Então, tinha uma série de coisas voltadas para a melhoria da educação básica, que saiu de R$ 17,5 bilhões e hoje está em torno de R$ 5 bilhões, voltando ao mesmo nível de 2008. Essa foi a maior queda proporcional, sem dúvida alguma. As bolsas da Capes também tiveram uma importante queda no orçamento em termos reais.
O governo segue defendendo a tese de que o governo cortará 3,5% e não 30% das universidades federais. Qual é o valor correto?
O governo fez uma métrica para medir os 3,5% que não faz sentido. São duas coisas importantes. O próprio governo, quando anunciou o valor do contingenciamento inicial, falou em 30%, porque ele estava calculando sobre o que, de fato, há possibilidade de contingenciamento, que são as despesas discricionárias. Como houve uma reação, o governo anunciou que o corte seria só de 3,5%, mas aí eles pegaram o valor total que está previsto no orçamento para as universidades. O problema é que esse valor mistura coisas que não vão para as universidades.
Então, por exemplo, tem duas contas que não fazem o menor sentido serem incluídas. A primeira é uma despesa financeira que não se aplica à lógica de meta de resultado primário, porque é uma despesa financeira, não uma despesa primária. Essa é uma despesa patronal, que o governo paga para ele mesmo, de R$ 4,4 bilhões. Além disso, tem todo o pagamento de pessoal inativo, que são aposentados e pensionistas, que somam R$ 12,8 bilhões. Então, se juntarmos esses dois, já dá R$ 17 bilhões que não deveriam fazer parte de nenhuma base de cálculo, porque isso não é o custo das universidades: isso é pagamento de aposentadoria, que não é recurso disponível para as universidades gastarem.

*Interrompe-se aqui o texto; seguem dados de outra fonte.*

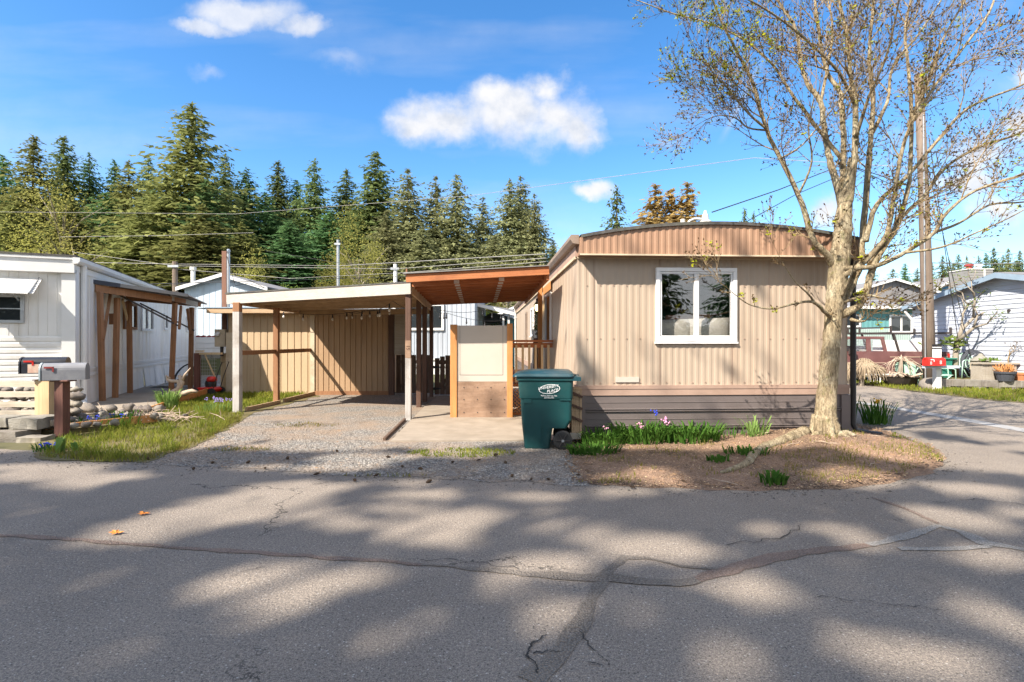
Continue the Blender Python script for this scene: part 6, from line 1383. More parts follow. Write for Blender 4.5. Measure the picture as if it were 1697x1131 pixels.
for k in range(11): mb.box(q.x - .55 + .1 * k, q.x - .46 + .1 * k, 16.55 + R.uniform(0, .012), 16.59, .27, .80 + R.uniform(-.01, .01))
mb.box(q.x - .55, q.x + .55, 16.59, 17.0, .27, .78); mb.build('boards', M['fence_gray'], wp); mb = MB(); mb.box(q.x - .6, q.x + .6, 16.5, 17.02, .80, .85); mb.build('rim', M['fence_gray'], wp)
for nm, lb, px, y, r, h, m_ in (('plant_pot', 'charcoal pot of dry orange stems on the block wall', 1666, 16.3, .26, .30, 'charcoal'), ('plant_pot', 'terracotta pot at the end of the wooden planter box', 1690, 16.35, .22, .26, 'terracotta')):
    q = Vector((P(px, 0, y).x, y, .28)); rt = empty(nm, lb, 'plant pot', q); mb = MB(); mb.lathe(q, [(r * .75, 0), (r * .95, h * .8), (r * 1.05, h * .8), (r * 1.07, h), (r * .9, h), (r * .85, h * .85)], 16); mb.build('pot', M[m_], rt, smooth=False)
    if px < 1680:
        mb = MB()
        for k in range(90): a = R.uniform(0, 6.28); p = q + Vector((.15 * math.cos(a), .15 * math.sin(a), h * .9)); mb.tube([p, p + Vector((R.gauss(0, .1), R.gauss(0, .1), R.uniform(.08, .3)))], .008, 4)
        mb.build('dry_stems', M['orange_z'], rt)
mb = MB(); q = Vector((P(1559, 0, 18.2).x, 18.2, .25)); mb.prism([(q.x - .22, 18.0, .25), (q.x + .22, 18.0, .25), (q.x + .26, 18.0, .9), (q.x - .26, 18.0, .9)], (0, .45, 0)); mb.box(q.x - .3, q.x + .4, 17.95, 18.5, .902, .95); mb.build('storage_tote', M['bluegreen'], origin=q, label='green storage tote behind the red mailbox post', cat='tote', bevel=.02)

# ------------------------------------------------------------------ small background poles and cables
def bpole(label, px, ytop, d, r, m, base=0.):
    q = P(px, ytop, d); root = empty('utility_pole', label, 'utility pole', (q.x, q.y, hill(q.x, q.y)))
    mb = MB(); mb.tube([(q.x + .02 * d / 20, q.y, hill(q.x, q.y) - .2), q], [r * 1.15, r], 8); mb.build('pole', M[m], root); mb = MB(); mb.box(q.x - r * 2.2, q.x + r * 2.2, q.y - r * 1.4, q.y - r, q.z - .35, q.z - .22); mb.build('bracket', M['steel'], root)
bpole('leaning grey wooden pole left of the blue gabled house', 290, 434, 30, .14, 'pole'); bpole('slim pale pole above the carport roof', 560, 398, 34, .09, 'steel'); bpole('short pale pole beside the walkway roof edge', 655, 438, 30, .11, 'vent_white'); bpole('short brown pole just left of the walkway roof edge', 674, 446, 33, .06, 'post_brown')
def cable(label, pts, r=.012, m='wire_pale', sag=.0):
    L = []
    for a, b in zip(pts, pts[1:]):
        for k in range(14):
            t = k / 14; p = a.lerp(b, t); p.z -= sag * 4 * t * (1 - t); L.append(p)
    L.append(pts[-1]); mb = MB(); mb.tube(L, r, 5, False); mb.build('overhead_cable', M[m], origin=L[0], label=label, cat='cable', group='overhead cables')
UP = Vector((PX - .2, PY - .15, 0))
cable('long pale cable crossing the dark firs highest on the hillside', [P(-60, 351, 38), P(390, 355, 34), P(777, 325, 29), P(1250, 262, 21), Vector((PX - .22, PY, 7.3))], .012)
cable('middle cable over the white home roof in front of the firs', [P(100, 393, 36), P(262, 391, 36), P(420, 386, 36)], .015)
cable('cable from the leaning pole across to the carport sky', [P(-40, 432, 32), P(290, 438, 30), P(560, 441, 32), P(905, 421, 20)], .016)
cable('second cable above the carport roof line', [P(120, 418, 34), P(290, 441, 30), P(655, 446, 30), P(905, 428, 21)], .014)
cable('third cable meeting the gutter of the tan home', [P(290, 446, 30), P(480, 462, 30), P(674, 452, 31), P(905, 434, 22)], .014)
cable('low dark cable past the blue gabled house', [P(205, 472, 22), P(374, 468, 15.8), P(655, 459, 26), P(700, 458, 26)], .011, 'wire')
cable('lowest dark cable reaching the service mast', [P(215, 480, 24), P(330, 468, 20), P(374, 466, 15.7)], .010, 'wire')
cable('drooping looped cable from the service mast to the shed roof', [P(376, 425, 15.5), P(390, 474, 15.4), P(410, 470, 15.6), P(440, 478, 15.8), P(412, 464, 16)], .009, 'wire')
cable('thin cable sloping through the upper firs', [P(440, 416, 34), P(560, 436, 33), P(655, 444, 30)], .011, 'wire')
cable('service cable from the roof vent cap up to the utility pole', [P(1180, 352, 10.4), P(1290, 315, 12), P(1400, 272, 14.5), Vector((PX - .2, PY, 6.6))], .012, 'wire')
cable('second service cable passing behind the maple trunk', [P(1240, 366, 11), P(1320, 322, 13), P(1420, 280, 15), Vector((PX - .2, PY, 6.3))], .010, 'wire')
cable('pale cable from the utility pole toward the far right firs', [Vector((PX, PY, 4.15)), P(1640, 438, 22), P(1760, 434, 26)], .016)
cable('thin cable above the sided chimney', [Vector((PX, PY, 5.0)), P(1640, 418, 24), P(1760, 425, 28)], .010)
cable('taut guy cable from utility pole down to the house yard', [Vector((PX + .05, PY, 8.4)), Vector((16.1, 18.3, .3))], .012, 'wire'); cable('second taut guy cable beside the first one', [Vector((PX + .05, PY, 7.2)), Vector((16.0, 17.7, .3))], .012, 'wire')
cable('cable leaving the pole top across the upper sky', [Vector((PX - 1, PY, 9.4)), P(1300, 120, 15), P(900, -40, 8)], .008, 'wire') if False else None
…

No que sobra, que são R$ 32 bilhões, se o governo quiser fazer algo é sobre esses R$ 32 bilhões, não sobre os R$ 49 bilhões, uma parte grande é R$ 25 bilhões, que é pagamento de pessoal.
O governo anunciou que estava recuando de parte do corte. Porém, não ficou claro o tamanho do recuo e se houve recuo. Afinal, o que significou a manobra do governo?
Não houve recuo. O governo fez um corte que não contou para ninguém, em 2 de maio, de mais R$ 1,6 bilhão, além dos R$ 5,8 bilhões anunciados em março. Eles fizeram esse bloqueio preventivo sem anúncio. Em 22 de maio, quando saiu o relatório bimestral, que avalia o que está acontecendo com as receitas e despesas como um todo, eles viram que não era necessário fazer esse bloqueio extra de R$ 1,6 bilhão e devolveram esse valor. O corte está mantido, não houve recuo. O governo usou isso, na minha opinião, para tentar esvaziar as manifestações contra os cortes.